Eabha Lambe

Eabha Lambe’s present art practice is heavily focused on developing the materiality of painting and the surfaces used, within the wider context of representing light. Her focus began with painting ethereal light and shadows found on walls within domestic spaces. Combining this with her studies into the Magdalene Laundries, she began noticing quiet, insignificant moments on the walls and windows of the Donnybrook Laundry, in both photographs and found footage.

She aims to find a successful way of conveying the ignored history of the Irish Laundries within the paintings and the current political developments of this trauma.
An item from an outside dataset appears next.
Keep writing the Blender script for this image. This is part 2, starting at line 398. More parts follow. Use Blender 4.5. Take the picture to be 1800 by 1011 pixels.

Continually exploring her place as an artist of dual British and Irish heritage, therefore the work moves between public and private and personal and collective history.  

The practice moves between wooden panels and found or recycled wood, stretched and un stretched canvas and moving images and photography playing significant roles in her research. The traditional interest in light began from looking at the everyday and mundane within art and culture, specifically non-places.

As she has worked with photography to create the work, beginning to question the importance of photography in her painting, if the images stand alone as photographs, with the painting as a separate process. She is experimenting with painting the distortions and effects that printing out physical copies of digital images has on the outcome of her painting. The reduction of the images changes both qualities and ideas, which develop into an alternative focus of the painting. Lambe is exploring painting light from life studies as well as from a two-dimensional image, and has found that representing an intangible form, of the light and shadows on a surface can be difficult but allows for an understanding of the colours seen within the imagery, as they change dependent on the light.   

 

“The paintings began as ambiguous, the context seemingly being of no historical importance. The attention was brought to an ignored subject, as people enjoy the colour and texture of the paint, yet the subject matter still eludes them.”